I’m encouraged by Prime Minister Naoto Kan’s recent Deauville pledge to increase Japan’s reliance on renewable energy sources 20-fold in the coming ten to fifteen years, from about 1% now to 20% by the 2020s. It’s a bit vague, but it’s still epically ambitious.

More importantly, it’s a goal that all Japan can get behind after having seen that the concept of nuclear safety is dependent on the public’s willingness to turn a blind eye to safety risks that can’t be completely controlled.

If Japan can’t enforce nuclear safety regulations, no society on earth can. Not because it’s physically difficult but because it goes against human nature to remain fanatical day to day about procedures that seem to have so little connection to everyday concerns — until the unthinkable happens. And of course the unthinkable always does happen. Who even contemplated the possibility of a 9.0-magnitude earthquake followed 15 minutes later by a 120-foot tsunami? No one.

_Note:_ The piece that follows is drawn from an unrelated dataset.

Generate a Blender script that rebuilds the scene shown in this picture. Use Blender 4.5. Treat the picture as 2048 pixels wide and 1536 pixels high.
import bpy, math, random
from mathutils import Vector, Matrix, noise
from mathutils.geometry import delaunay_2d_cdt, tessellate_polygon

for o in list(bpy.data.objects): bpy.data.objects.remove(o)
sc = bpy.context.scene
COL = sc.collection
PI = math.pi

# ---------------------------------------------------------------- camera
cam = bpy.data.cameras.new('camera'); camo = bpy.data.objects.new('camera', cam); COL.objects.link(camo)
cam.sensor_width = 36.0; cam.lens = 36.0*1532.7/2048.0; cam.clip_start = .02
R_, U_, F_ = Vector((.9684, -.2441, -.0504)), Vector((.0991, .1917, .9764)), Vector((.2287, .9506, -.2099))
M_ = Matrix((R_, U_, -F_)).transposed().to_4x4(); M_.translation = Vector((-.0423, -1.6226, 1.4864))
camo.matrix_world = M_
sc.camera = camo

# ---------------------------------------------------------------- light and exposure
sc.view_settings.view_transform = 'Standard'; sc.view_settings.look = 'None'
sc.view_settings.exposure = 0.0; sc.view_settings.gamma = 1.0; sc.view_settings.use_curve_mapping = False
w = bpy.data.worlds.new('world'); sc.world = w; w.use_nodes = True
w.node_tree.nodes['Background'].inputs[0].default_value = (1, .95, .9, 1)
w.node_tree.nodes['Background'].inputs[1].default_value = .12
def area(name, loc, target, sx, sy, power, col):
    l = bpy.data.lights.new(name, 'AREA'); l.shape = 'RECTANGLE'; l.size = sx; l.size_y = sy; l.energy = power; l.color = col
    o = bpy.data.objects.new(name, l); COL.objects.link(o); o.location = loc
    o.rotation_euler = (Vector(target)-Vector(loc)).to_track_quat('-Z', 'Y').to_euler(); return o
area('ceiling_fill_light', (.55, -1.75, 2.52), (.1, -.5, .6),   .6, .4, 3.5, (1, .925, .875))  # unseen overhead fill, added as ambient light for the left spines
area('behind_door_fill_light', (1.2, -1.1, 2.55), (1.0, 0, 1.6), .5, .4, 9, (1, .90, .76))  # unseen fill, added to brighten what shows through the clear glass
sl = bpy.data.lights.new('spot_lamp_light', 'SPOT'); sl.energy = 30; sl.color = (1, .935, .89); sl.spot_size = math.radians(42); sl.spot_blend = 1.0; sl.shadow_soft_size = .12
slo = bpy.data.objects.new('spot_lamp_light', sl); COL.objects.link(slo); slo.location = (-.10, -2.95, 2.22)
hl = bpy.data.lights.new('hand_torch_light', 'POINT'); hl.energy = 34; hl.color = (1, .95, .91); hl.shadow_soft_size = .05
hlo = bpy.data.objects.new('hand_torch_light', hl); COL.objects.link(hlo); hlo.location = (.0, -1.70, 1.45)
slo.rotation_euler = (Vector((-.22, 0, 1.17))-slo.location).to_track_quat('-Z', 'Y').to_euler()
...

If the world were truly willing to pay the price of bracing for more such cataclysms, two-thirds of the world’s biggest cities would have to be abandoned today. That won’t happen, no matter how dire the predictions of cataclysms in the making.

What Kan’s pledge amounts to is holding Japan’s nuclear power plants to the current 30% share of electricity production while the additional 20% they were to provide by 2030 would be met instead by a massive national push toward solar, wind, geothermal and other renewable sources. Realistically, to achieve the goal of having 20% of Japan’s power production come from green sources by, say, 2026 would require some fantastic technological advances, followed by heroic reconfiguration of the national budget. One technological goal Kan mentioned specifically was cutting the cost of solar panels by two-thirds. That would have to be achieved within the next four or five years if solar power is to contribute its share to his ambitious timetable.

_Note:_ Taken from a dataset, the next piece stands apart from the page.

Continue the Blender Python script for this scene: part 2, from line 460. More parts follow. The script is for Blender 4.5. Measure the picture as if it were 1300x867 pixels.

As with technologies like computer chips and LCD panels, progress accelerates in proportion to the amount of economic incentives. Now that even a nuclear-happy nation like Japan is turning toward green sources, more tech resources around the world will be devoted to efficiency advances in photovoltaics, focused solar, biomass, wind turbines, tidal turbines and geothermal generators. Until recently, efficiency gains in photovoltaics (PVs), for example, have been in the 1-2% per-year range. Now we are likely to see efficiency gains on the order of 2-3% per year for the next three or four years, followed by 4-6% annual gains thereafter.

If the past is any indication, a real national commitment by Japan in this area will contribute to some major gains and breakthroughs. For example, for about 50 years there was very little progress in consumer electronics. Then Japan entered the industry. Within a decade Japanese firms turned an exotic American invention called the transistor into the basis for a sustained revolution in smaller, lighter, cheaper radios, TVs, cassette players and, eventually, CD and DVD players.

LCDs were invented in 1964 by George Heilmeier, an American. It never achieved the cost efficiencies needed to enter consumer electronics until the Japanese took up the challenge in the 1980s. Until the Koreans got into the act in the 1990s, even the U.S. military and NASA depended on Japanese LCD makers for color displays.

With Japan’s production genius — not to mention its famous national cohesiveness — marshaled toward cost-effective renewable energy sources, the world can expect the green movement to achieve the critical mass in technological and financial resources to accelerate into a transformational revolution.